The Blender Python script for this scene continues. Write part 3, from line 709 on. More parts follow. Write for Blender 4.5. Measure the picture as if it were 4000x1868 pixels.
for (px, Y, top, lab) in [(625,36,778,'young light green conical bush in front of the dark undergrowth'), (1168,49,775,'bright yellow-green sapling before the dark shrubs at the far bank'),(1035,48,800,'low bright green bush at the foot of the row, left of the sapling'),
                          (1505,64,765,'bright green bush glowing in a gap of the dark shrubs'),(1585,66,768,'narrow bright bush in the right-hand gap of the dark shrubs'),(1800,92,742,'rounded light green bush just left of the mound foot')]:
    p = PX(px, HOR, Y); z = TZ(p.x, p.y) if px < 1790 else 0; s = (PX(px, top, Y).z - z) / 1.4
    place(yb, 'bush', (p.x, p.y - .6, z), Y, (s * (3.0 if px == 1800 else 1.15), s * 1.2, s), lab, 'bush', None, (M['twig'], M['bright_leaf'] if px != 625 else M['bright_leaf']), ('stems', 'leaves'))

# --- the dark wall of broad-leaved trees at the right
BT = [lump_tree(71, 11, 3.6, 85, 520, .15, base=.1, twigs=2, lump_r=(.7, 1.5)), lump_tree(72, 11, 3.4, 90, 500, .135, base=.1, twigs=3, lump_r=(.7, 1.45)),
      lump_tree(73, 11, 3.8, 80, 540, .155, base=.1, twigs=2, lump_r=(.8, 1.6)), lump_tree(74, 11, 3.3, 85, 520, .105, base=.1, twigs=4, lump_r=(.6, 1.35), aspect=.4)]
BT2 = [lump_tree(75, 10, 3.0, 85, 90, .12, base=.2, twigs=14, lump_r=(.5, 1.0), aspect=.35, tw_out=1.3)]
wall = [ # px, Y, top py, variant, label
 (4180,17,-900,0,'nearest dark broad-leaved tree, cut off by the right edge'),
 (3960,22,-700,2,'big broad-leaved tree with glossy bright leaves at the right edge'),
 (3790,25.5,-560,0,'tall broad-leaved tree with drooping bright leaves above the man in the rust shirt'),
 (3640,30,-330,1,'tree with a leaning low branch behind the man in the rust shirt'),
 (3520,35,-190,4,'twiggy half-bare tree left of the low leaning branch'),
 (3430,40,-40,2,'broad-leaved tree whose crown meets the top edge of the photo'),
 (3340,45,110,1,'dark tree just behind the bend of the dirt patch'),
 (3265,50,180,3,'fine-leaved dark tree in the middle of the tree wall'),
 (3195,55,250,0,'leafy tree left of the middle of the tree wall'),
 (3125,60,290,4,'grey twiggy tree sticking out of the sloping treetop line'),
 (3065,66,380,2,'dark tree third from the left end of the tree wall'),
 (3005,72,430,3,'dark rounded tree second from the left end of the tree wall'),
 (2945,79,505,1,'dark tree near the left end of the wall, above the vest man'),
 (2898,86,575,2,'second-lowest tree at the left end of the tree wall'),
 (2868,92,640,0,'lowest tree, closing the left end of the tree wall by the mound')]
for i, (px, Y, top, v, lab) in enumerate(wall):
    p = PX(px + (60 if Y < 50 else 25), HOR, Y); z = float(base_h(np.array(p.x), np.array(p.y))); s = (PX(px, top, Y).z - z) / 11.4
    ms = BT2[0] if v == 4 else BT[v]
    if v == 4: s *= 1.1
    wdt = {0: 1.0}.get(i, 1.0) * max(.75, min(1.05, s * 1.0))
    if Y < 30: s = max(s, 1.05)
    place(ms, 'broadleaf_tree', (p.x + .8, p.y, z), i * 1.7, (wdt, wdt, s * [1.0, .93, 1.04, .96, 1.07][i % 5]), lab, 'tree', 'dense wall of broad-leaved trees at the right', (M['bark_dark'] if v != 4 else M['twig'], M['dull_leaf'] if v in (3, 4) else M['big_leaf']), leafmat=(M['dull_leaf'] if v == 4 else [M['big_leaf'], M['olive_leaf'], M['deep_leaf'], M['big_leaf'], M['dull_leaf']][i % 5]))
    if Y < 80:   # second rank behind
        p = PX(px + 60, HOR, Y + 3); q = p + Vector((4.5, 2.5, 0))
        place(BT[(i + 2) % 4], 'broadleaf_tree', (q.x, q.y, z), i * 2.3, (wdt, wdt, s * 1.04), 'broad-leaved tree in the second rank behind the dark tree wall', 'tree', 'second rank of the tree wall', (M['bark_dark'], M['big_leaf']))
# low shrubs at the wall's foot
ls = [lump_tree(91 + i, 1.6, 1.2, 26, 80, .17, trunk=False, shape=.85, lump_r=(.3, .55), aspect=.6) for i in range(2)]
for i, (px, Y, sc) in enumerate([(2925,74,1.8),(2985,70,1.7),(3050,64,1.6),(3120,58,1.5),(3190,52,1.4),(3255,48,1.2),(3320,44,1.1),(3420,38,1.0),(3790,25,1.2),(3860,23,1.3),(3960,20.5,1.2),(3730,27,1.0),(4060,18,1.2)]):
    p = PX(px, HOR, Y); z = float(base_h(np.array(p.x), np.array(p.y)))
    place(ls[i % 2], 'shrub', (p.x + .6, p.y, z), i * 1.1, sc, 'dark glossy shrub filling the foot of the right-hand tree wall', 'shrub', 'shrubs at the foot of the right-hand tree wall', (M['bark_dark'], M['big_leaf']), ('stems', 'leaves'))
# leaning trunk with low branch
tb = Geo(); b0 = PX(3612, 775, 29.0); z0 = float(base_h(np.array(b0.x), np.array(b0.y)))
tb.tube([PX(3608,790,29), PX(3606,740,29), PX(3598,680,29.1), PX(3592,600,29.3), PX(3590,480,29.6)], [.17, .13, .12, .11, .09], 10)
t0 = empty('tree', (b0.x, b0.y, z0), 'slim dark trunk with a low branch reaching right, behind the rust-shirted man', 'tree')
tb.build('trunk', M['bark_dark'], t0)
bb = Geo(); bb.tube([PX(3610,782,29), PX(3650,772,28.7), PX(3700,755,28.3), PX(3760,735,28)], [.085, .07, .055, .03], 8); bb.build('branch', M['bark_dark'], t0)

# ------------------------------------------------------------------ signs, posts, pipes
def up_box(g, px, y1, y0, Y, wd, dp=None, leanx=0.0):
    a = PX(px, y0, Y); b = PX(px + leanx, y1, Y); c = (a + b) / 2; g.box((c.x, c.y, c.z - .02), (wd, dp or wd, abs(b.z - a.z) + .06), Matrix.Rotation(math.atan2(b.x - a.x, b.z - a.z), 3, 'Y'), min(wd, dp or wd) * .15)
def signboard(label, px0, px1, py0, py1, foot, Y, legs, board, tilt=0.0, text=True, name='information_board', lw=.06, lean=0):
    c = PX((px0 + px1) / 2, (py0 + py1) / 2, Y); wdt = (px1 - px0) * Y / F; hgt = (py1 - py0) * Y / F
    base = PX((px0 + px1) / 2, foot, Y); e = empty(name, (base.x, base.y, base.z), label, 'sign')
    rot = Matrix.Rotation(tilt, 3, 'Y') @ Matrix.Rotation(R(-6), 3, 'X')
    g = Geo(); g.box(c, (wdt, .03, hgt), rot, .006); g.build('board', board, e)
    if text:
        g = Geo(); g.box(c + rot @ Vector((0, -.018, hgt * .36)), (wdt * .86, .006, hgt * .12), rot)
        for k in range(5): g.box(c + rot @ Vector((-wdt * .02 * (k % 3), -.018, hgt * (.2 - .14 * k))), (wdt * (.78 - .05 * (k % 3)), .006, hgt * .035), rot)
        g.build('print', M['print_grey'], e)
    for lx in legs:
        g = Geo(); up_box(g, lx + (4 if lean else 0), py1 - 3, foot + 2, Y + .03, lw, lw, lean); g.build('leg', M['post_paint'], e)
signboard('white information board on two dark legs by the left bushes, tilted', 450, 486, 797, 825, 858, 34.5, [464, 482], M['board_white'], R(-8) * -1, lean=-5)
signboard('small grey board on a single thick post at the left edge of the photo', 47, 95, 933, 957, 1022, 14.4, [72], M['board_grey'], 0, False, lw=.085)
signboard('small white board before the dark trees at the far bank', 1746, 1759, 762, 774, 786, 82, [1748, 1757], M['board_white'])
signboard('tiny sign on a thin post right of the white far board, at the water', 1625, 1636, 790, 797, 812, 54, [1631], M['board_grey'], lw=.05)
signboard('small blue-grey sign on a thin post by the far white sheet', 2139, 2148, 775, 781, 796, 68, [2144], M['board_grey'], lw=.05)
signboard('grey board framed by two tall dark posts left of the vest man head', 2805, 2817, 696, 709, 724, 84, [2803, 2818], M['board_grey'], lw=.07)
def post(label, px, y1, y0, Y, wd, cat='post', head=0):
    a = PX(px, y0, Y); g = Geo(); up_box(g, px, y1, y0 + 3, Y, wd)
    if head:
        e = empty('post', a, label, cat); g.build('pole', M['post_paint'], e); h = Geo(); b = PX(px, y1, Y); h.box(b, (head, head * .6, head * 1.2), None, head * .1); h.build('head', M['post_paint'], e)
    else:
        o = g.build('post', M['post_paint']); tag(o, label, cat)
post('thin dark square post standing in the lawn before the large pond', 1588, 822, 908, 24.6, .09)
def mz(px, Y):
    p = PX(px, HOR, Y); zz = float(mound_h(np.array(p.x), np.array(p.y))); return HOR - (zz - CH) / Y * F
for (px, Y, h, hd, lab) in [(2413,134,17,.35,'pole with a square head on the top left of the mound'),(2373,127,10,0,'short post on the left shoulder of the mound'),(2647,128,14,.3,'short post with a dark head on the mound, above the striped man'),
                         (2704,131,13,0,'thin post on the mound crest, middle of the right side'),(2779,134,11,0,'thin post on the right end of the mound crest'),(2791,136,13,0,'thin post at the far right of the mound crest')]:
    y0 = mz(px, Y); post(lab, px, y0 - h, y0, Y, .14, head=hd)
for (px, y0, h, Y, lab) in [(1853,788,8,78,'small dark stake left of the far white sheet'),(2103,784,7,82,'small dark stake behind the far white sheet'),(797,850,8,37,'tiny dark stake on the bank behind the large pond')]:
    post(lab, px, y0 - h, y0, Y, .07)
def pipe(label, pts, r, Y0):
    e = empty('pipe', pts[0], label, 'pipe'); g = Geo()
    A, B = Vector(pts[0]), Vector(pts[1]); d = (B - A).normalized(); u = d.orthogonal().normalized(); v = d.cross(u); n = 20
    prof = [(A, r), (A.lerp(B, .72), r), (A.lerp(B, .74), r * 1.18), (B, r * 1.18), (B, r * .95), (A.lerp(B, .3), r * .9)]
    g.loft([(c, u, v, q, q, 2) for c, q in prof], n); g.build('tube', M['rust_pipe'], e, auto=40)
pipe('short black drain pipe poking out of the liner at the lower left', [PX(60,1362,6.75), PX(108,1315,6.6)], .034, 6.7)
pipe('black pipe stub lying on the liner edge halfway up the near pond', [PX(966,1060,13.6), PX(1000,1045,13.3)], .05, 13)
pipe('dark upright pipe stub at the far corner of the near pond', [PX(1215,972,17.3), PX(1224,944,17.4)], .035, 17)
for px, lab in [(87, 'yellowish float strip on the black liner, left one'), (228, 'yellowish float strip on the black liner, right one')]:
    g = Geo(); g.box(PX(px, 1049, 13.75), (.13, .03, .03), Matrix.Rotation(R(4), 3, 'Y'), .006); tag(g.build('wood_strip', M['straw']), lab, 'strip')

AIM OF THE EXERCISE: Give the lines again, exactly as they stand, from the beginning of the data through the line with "place(yb, 'bush', (p.x, p.y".

SOLVED EXERCISE:
The Blender Python script for this scene continues. Write part 3, from line 709 on. More parts follow. Write for Blender 4.5. Measure the picture as if it were 4000x1868 pixels.
for (px, Y, top, lab) in [(625,36,778,'young light green conical bush in front of the dark undergrowth'), (1168,49,775,'bright yellow-green sapling before the dark shrubs at the far bank'),(1035,48,800,'low bright green bush at the foot of the row, left of the sapling'),
                          (1505,64,765,'bright green bush glowing in a gap of the dark shrubs'),(1585,66,768,'narrow bright bush in the right-hand gap of the dark shrubs'),(1800,92,742,'rounded light green bush just left of the mound foot')]:
    p = PX(px, HOR, Y); z = TZ(p.x, p.y) if px < 1790 else 0; s = (PX(px, top, Y).z - z) / 1.4
    place(yb, 'bush', (p.x, p.y - .6, z), Y, (s * (3.0 if px == 1800 else 1.15), s * 1.2, s), lab, 'bush', None, (M['twig'], M['bright_leaf'] if px != 625 else M['bright_leaf']), ('stems', 'leaves'))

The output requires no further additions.